Portugueses sabem fazer videojogos. Falta é saber vender
Uma das indústrias do entretenimento que mais dinheiro faz no planeta, a dos videojogos, continua a crescer ao mesmo ritmo e vontade que os jogadores demonstram em consumir os produtos finais. E, com o crescimento da área, impõe-se perguntar como esta funciona em Portugal e com portugueses. Saberão os portugueses fazer videojogos?
"Claro que sim, a 100%. O mais óbvio é que o talento em Portugal existe de certeza." A frase é de Pavle Mihajlovic, jovem português de 23 anos, filho de pais sérvios, a viver e trabalhar no Reino Unido. Pavle é um dos criadores do estúdio Flavourworks, que está por trás do jogo Erica, bastante apreciado pelo DN, e pela imprensa mundial especializada, aquando da sua apresentação em Paris, no final de outubro.
"No que toca às disciplinas mais técnicas, como a minha, que é mais do lado da programação, e no que toca às disciplinas mais artísticas, o talento existe de certeza e em grande quantidade em Portugal. Depois, além disso, é preciso um ecossistema à volta do talento para desenvolver projetos que sejam mesmo portugueses", disse Pavle Mihajlovic ao DN.
Na sua opinião, para criar esse ecossistema são necessários apoios: de investidores, de publicadores, mas também das instâncias governamentais. "Isto, para que esse talento se possa exprimir em projetos com ambição, porque os jogos são muito caros de fazer e normalmente é preciso um grande investimento de início", justifica o jovem criador.
Pavle pensa, no entanto, que esse sistema se começa a notar em Portugal e que acaba por se "autoperpetuar", quando surgem apoios, por exemplo, de "muitos investigadores e até programas governamentais que querem apoiar pequenas empresas que fazem jogos. Sabem que a indústria funciona no futuro".
"Depois, estas pessoas que criaram os jogos vão ser elas próprias a outra face da moeda: ser investidores", explica.
Produto tem de ser visível
Explica que no estrangeiro, e mais concretamente no Reino Unido, o mercado português é mais conhecido pelo jogador e não tanto por quem cria, apesar de "começar agora a conhecer-se o desenvolvimento português de jogos".
Assim, e se existe o know how ("saber fazer") em Portugal, no que toca aos videojogos, o que falta para fazer crescer o mercado português? Comunicação e relações públicas? Melhor marketing?
Pavle respondeu imediatamente de forma afirmativa. "E também do que aqui no Reino Unido chamam business development, que é o lado de encontrar parceiros, publicadores e outros", acrescenta, explicando ainda que vários estúdios mais pequenos fazem work for hire, ou seja, desenvolvem jogos para outros estúdios até terem recursos para explorar as suas próprias ideias.
"Não é só sentar e pensar vamos fazer um jogo e vai ser bom.
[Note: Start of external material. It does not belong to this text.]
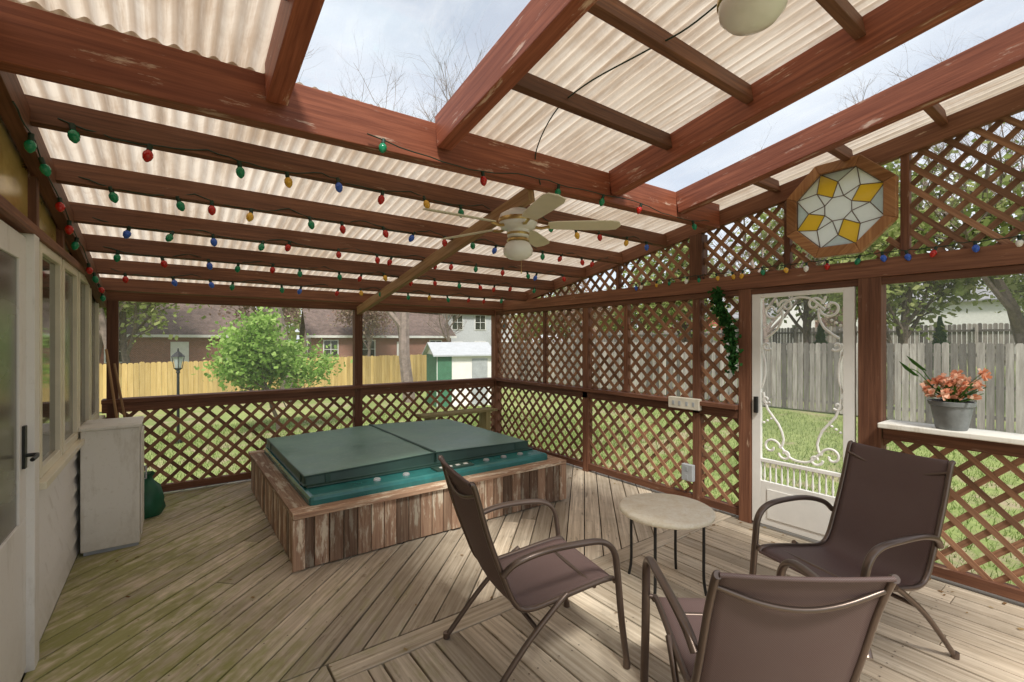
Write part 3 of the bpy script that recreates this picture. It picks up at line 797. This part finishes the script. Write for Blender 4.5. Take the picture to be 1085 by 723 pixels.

Vamos sentar e vamos fazer um jogo, mas depois à medida que vamos fazendo isso, temos que falar com pessoas que estão numa posição de nos ajudar, que queiram investir ou estar nessa relação de cliente-developer", frisa.
"E depois sim, por outro lado, do lado do PR (relações públicas). Para mim é a parte mais importante de fazer jogos, porque não interessa a qualidade do produto se as pessoas nunca virem o produto. As pessoas têm de saber que existe, têm de saber onde está e têm de saber que é diferente. E o PR começa, e tem de começar, quando a ideia do jogo começa a ser desenvolvida. Tem de ser uma ideia que pela sua própria natureza seja fácil de se falar e seja fácil de se escrever sobre. Ou seja, uma ideia que, quando uma pessoa ouve, sabe exatamente a razão pela qual essa ideia é única e a razão pela qual as pessoas vão querer saber dessa ideia", diz Pavle, que fez o primeiro ano de Matemática Aplicada e Computação no Instituto Superior Técnico de Lisboa.
Este passo da comunicação, no entanto, pode não parecer apetecível para estúdios mais independentes. O facto de caminharem num sentido mais mainstream pode fazer parecer que são "vendidos", como refere Pavle. No entanto, em paradoxo, refere que à medida que o "estúdio ganha meios vai-se tornando cada vez mais independente".
O programador mais barato
Aquando do envio do currículo para o seu primeiro emprego no Reino Unido, na área dos videojogos, o português escreveu que poderia não ser o melhor programador, mas seria "sem dúvida, o mais barato". Queria, obviamente, "fazer algum humor, mas o facto não deixa de ser verdade". E isto, refere, "apesar de ser um pouco triste", pode ser uma vantagem para os criadores portugueses.
"Digamos que há um cliente que quer que um jogo seja desenvolvido e está à procura de uma empresa para lhes fazer o outsourcing. Uma empresa em Portugal pode ter preços com os quais uma inglesa não consegue competir", sublinha.